The cast includes Natalie Wood and Richard Beymer as doomed lovers Maria and Tony with Rita Moreno and George Chakiris in their Oscar-winning roles as Puerto Rican immigrants on Manhattan's west side.

The story, a tragedy based loosely on Shakespeare's Romeo and Juliet, is less compelling than the music. The deterministic, social worker morality wears thin. The teenage street thugs look, dress and talk better than most of today's college graduates. As Sondheim suggests in the documentary, West Side Story endures primarily as an ode to falling in love.

"America"—the crackling confrontation between the pro-assimilation Puerto Rican girls and their self-pitying gang member boyfriends—holds up well and both "Maria" and "Tonight" are as magical as ever.

Metro Goldwyn Mayer (MGM) has put together a terrific two-disc package. Besides the usual scene selections—32 scenes pegged to the songs—languages (English, Spanish and French), and original theatrical trailers, the collector's set includes the 2 1/2 hour movie with new audio, storyboards, original intermission music, photographs, and a one-hour documentary, West Side Memories, with cast and crew interviews.

While Oscar-winning actor Chakiris is conspicuously absent from the documentary and it would have been better to include a wider range of actors, the interviews cover a lot of territory, including such unpleasant aspects as Robbins being fired. It's a rare treat to hear Natalie Wood's own singing voice—dubbed without Wood's knowledge by Marni Nixon—and each star is given his or her due.

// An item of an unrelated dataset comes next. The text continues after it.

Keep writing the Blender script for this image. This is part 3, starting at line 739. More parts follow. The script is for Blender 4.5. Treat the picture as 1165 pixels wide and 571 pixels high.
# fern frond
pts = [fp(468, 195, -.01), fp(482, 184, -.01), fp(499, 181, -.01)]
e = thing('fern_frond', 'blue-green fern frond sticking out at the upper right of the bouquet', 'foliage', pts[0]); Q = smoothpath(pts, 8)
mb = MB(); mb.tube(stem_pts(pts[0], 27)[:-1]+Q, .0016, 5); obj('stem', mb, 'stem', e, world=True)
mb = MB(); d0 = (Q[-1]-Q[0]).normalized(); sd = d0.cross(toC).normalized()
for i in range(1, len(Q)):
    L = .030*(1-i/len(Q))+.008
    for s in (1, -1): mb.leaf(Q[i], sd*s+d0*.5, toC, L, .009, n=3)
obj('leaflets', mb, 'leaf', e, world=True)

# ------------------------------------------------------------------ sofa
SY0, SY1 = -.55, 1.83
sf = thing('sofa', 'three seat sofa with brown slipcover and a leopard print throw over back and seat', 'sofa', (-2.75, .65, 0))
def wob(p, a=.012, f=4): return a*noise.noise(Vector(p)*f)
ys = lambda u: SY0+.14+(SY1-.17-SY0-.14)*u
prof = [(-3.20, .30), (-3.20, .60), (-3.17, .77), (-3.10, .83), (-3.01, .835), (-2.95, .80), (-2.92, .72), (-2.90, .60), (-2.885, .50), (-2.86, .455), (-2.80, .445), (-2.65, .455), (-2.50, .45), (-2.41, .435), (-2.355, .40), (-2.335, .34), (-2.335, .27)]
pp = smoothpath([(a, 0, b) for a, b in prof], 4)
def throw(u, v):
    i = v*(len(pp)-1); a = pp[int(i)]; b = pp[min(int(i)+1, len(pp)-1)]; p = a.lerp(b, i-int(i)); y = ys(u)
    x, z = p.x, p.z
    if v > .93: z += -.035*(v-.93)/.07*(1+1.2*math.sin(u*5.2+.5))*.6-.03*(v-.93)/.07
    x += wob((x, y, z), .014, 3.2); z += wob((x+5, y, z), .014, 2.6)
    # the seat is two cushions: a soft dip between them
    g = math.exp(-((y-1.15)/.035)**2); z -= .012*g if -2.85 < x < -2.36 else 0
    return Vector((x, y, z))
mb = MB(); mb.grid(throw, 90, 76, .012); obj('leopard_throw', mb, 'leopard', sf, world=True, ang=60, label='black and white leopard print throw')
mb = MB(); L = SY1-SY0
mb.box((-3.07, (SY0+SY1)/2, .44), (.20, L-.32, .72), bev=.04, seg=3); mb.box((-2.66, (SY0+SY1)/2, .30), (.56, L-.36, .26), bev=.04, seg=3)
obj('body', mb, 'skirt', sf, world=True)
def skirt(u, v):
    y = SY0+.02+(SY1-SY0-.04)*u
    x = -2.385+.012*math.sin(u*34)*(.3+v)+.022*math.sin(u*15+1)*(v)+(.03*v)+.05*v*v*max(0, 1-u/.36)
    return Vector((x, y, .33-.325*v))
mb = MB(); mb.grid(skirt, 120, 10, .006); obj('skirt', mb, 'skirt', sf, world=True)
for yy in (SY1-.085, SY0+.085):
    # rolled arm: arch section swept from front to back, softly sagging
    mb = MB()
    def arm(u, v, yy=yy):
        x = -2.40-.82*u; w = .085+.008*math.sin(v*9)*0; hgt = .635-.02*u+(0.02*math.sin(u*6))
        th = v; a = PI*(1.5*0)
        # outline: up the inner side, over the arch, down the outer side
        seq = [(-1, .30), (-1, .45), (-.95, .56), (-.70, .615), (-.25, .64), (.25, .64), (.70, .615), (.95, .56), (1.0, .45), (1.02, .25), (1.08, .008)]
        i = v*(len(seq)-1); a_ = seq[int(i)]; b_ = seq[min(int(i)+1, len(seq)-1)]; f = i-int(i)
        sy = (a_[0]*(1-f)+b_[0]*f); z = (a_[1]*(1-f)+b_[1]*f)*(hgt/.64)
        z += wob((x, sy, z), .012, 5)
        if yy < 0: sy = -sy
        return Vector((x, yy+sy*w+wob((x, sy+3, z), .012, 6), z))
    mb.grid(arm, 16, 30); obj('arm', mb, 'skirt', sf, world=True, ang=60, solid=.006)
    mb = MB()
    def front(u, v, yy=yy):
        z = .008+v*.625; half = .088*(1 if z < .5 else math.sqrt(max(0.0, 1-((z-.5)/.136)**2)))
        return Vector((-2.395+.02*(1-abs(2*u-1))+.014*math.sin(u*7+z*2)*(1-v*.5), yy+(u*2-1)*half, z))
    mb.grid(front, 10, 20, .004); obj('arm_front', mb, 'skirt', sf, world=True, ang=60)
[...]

The best new feature is the booklet, a handy reference guide with an introduction from screenwriter Ernest Lehman, the complete screenplay including revisions, original lobby brochure, and a chronology of the production from stage to screen. MGM, which released a standard DVD years ago, has given West Side Story the lush treatment it deserves, which ought to leave both newcomers and longtime fans singing right along.